C. Conclusions du comité
C. Conclusions du comité- 559. Le comité observe que, dans la présente plainte, l’Union générale des travailleurs d’Espagne (UGT) allègue que la nouvelle loi sur l’extranéité (LO 8/2000 sur les droits des étrangers en Espagne et leur intégration sociale) restreint les droits syndicaux des étrangers en subordonnant l’exercice de ces droits à l’obtention d’un permis de séjour ou de résidence dans le pays. L’organisation plaignante signale en outre l’absence, en la matière, de normes transitoires claires, de sorte que le changement brutal de légalité a pour conséquence le passage d’étrangers à un régime plus sévère et, pour ceux dont la régularisation du séjour est en cours, la perte de droits qui leur étaient déjà reconnus.
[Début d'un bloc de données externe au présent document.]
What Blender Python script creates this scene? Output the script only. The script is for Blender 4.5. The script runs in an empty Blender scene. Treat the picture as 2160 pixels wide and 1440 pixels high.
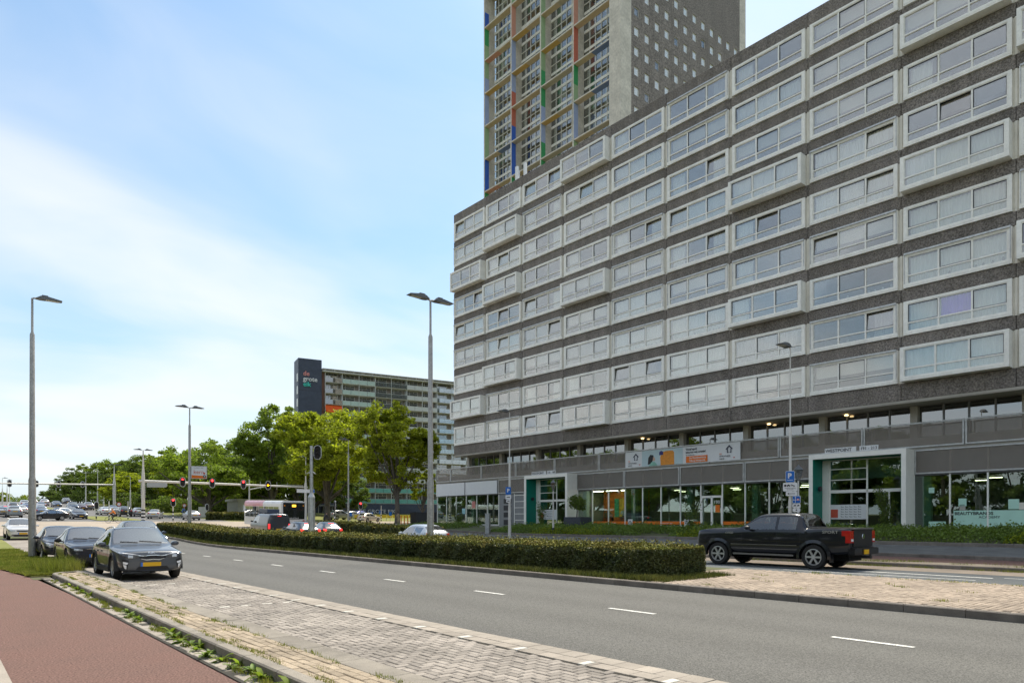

- 560. Le comité note également que, en réponse aux allégations de discrimination, le gouvernement rétorque que la loi a été modifiée moins pour changer le statut des étrangers vis-à-vis des ressortissants espagnols que pour établir une distinction claire entre, d’une part, les étrangers qualifiés de «légaux», qui jouissent des droits syndicaux sur un pied d’égalité avec les ressortissants nationaux, et, d’autre part, les étrangers «en situation irrégulière», afin de contrôler les flux migratoires et de combattre les mafias se livrant au trafic d’êtres humains et à leur exploitation ultérieure par le travail, en établissant, contrairement à la loi antérieure, une distinction claire entre les Espagnols et les étrangers légaux, d’une part, et les étrangers en situation irrégulière, d’autre part.
- 561. Au vu des éléments qui précèdent, le comité observe que le problème qui se pose dans le cas présent consiste à déterminer s’il convient de donner, comme le demande l’organisation plaignante, une interprétation extensive du concept de «travailleurs», utilisé dans les conventions de l’OIT sur la liberté syndicale. Dans ces conditions, le comité rappelle qu’aux termes de l’article 2 de la convention no 87 les travailleurs, sans distinction d’aucune sorte, ont le droit, sans autorisation préalable, de s’affilier aux organisations de leur choix. La seule exception autorisée par la convention nº 87 est celle qui est visée à l’article 9 et qui concerne les forces armées et la police. De l’avis du comité, il apparaît donc que tous les travailleurs, à cette seule exception, sont couverts par la convention nº 87. En conséquence, le comité demande au gouvernement, au sujet de la législation en cause, de tenir compte de la teneur de l’article 2 de la convention nº 87. Il souligne également que les syndicats doivent avoir le droit de représenter et d’assister les travailleurs couverts par la convention en vue de défendre et promouvoir leurs intérêts.
Recommandation du comité
Recommandation du comité- 562. Au vu des conclusions qui précèdent, le comité invite le Conseil d’administration à approuver la recommandation suivante:
- Le comité demande au gouvernement, au sujet de la législation en cause, de tenir compte de l’article 2 de la convention nº 87, selon lequel les travailleurs, sans distinction d’aucune sorte, ont le droit de s’affilier aux organisations de leur choix.